Postby GreenLake » Wed Oct 06, 2021 8:29 pm

Keith, sounds like you had a good time!

As you are discovering, the DS is heavy enough that (with a bit of practice) you can do many maneuvers very controlled with just momentum. (And if you keep a paddle handy to use as a brake, you can go in a little "hot" if in doubt, and then slow down as needed -- or add a paddle stroke or two if you run out of momentum a bit early).

I don't start feeling cramped in the DS unless the passenger numbers creep up a bit more :)

1720
(click to enlarge)

Just so you don't get the wrong idea: I'm not advocating recklessly overloading your boat - you want to be very aware of the conditions. The outing shown took place in shallow water, on a protected bay calm winds, and entirely in easy swimming distance from shore. Everybody had a great time.

But just to cover possible crew configurations. Once you have more than two people you may end up with one person on the downwind side and still be able to balance the boat.

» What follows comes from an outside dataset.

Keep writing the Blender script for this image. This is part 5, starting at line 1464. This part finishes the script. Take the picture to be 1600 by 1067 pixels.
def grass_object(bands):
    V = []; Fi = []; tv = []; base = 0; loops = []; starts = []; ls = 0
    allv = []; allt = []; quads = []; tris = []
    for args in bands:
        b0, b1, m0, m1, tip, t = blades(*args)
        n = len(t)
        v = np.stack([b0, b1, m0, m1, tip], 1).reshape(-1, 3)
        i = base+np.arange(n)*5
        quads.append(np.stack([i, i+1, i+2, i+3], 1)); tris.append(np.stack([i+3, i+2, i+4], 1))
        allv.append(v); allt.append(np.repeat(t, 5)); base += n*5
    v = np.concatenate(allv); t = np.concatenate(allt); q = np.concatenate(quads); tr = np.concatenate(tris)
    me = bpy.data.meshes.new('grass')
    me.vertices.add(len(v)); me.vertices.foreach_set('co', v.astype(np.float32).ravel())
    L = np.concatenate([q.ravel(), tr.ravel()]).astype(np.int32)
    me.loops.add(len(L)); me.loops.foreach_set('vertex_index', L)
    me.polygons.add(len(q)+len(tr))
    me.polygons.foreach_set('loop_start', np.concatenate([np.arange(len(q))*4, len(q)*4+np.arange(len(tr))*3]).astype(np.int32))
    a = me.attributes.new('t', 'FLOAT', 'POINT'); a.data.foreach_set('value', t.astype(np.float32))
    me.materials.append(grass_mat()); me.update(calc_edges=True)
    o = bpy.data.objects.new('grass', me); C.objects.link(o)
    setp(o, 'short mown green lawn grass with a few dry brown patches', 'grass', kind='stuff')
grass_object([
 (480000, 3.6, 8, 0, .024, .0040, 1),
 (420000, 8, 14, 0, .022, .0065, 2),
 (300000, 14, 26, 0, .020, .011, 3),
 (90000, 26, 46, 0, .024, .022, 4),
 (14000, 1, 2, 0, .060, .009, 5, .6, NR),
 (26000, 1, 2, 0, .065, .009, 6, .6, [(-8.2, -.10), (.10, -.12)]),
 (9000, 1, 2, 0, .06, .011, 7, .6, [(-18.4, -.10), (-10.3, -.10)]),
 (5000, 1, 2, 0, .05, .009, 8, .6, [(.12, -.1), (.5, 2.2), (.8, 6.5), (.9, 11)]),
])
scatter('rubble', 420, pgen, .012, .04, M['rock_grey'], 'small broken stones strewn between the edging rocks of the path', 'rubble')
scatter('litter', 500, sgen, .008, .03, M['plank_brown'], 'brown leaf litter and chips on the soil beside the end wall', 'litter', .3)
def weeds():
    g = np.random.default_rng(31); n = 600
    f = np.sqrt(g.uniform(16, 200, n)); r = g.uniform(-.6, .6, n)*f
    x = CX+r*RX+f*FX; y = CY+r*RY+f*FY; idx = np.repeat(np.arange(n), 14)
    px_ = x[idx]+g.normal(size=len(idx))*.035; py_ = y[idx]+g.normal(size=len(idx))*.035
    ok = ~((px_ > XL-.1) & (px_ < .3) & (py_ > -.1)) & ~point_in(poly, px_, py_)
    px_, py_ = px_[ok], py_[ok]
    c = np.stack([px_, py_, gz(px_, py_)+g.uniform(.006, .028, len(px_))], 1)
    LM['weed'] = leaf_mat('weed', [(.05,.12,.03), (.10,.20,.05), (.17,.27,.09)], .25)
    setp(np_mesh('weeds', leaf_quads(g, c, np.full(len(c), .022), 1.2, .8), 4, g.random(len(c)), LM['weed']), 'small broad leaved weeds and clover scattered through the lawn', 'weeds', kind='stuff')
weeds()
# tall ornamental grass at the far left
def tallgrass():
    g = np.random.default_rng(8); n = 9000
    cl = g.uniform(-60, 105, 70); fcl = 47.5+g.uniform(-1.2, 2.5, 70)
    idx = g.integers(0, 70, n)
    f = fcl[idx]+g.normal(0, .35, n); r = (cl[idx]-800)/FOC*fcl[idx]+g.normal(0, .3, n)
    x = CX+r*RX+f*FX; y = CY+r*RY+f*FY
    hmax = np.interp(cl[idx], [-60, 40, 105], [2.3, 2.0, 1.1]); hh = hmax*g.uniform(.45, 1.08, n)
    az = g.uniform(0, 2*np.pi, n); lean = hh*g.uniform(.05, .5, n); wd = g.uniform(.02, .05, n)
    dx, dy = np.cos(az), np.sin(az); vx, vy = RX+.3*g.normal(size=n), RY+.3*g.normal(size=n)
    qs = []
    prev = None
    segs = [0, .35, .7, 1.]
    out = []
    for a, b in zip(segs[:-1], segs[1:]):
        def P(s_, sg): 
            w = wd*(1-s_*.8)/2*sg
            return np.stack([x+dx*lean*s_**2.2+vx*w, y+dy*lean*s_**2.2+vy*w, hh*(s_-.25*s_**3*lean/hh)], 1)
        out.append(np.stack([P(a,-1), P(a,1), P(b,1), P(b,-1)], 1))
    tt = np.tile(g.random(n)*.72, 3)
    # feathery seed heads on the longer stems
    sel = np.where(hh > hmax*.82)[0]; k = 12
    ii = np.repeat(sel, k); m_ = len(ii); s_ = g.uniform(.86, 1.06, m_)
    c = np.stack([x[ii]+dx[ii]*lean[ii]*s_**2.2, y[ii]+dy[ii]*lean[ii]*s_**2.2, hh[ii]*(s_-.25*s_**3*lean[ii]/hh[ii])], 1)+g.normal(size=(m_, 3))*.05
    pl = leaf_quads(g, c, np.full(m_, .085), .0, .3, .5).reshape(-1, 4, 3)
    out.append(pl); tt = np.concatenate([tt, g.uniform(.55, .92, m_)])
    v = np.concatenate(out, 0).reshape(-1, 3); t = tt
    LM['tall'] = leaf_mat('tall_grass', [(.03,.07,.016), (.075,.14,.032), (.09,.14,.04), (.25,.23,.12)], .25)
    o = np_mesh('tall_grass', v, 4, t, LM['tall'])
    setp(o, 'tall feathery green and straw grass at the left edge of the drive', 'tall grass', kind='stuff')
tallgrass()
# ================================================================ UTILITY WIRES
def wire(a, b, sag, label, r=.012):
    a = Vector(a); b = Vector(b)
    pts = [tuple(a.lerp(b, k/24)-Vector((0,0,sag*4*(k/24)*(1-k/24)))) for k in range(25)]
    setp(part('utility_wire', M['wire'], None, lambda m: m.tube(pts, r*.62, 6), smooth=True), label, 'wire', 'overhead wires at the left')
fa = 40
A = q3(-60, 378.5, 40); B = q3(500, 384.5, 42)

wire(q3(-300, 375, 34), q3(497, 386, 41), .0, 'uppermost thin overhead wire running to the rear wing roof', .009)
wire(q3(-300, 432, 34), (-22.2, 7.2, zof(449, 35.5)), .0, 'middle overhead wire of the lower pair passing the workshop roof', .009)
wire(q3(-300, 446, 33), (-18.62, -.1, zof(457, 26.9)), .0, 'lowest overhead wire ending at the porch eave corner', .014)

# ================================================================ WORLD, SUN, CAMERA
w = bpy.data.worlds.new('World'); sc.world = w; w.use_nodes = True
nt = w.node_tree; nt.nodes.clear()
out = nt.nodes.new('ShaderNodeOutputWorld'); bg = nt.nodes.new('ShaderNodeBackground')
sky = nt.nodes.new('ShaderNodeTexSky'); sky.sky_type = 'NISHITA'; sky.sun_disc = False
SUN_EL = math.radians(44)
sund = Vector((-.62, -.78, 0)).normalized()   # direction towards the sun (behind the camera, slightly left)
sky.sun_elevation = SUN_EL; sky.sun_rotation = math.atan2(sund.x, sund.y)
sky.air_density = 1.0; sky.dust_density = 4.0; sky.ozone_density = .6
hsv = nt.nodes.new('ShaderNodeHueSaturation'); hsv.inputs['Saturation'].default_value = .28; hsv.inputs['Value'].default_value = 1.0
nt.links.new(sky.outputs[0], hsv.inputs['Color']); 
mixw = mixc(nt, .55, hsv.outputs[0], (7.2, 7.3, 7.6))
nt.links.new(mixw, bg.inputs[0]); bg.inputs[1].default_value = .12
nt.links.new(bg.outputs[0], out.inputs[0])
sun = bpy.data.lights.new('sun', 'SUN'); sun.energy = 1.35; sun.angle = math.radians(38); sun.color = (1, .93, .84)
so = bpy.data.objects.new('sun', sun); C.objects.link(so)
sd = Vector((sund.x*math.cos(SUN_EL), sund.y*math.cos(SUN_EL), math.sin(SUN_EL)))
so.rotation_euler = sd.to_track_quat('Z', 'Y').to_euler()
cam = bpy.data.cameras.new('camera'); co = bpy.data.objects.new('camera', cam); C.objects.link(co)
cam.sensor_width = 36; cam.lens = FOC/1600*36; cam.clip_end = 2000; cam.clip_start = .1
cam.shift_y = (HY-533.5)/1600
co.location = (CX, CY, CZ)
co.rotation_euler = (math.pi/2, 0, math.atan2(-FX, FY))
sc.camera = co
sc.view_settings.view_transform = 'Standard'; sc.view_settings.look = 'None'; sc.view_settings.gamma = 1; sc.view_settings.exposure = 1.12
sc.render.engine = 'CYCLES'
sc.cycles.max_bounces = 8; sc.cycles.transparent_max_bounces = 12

As seen here (3 people in heavier winds):

2717
(click to enlarge)

(Never did I have better jib trim :)).

We had two heaver people on the windward side, sitting out, and the lightest crew member on the downwind side. In a tack you would have three people changing sides in opposite directions, which is just about still manageable. With four you may end up with a pair that don't switch sides. Unless these are your heaviest crew, you may still be able to balance the boat. I've sailed a DS in "expedition" mode with hundreds of pounds of gear and water and a crew that wasn't on the skinny side. That boat felt well-ballasted and was a joy to sail in heavier winds.

I did a longer daysail recently with five on board, including some kids, so about equal to 4 average sized people. Worked well (read more).

In lighter winds, with enough people, you may not need to change seating all that much; the extra ballast alone gives you some stability. But keep an eye out for conditions and have a strategy how to best balance your boat. One trip, we had a junior crew member duck into the cuddy during tacks, to make room for others to shift sides.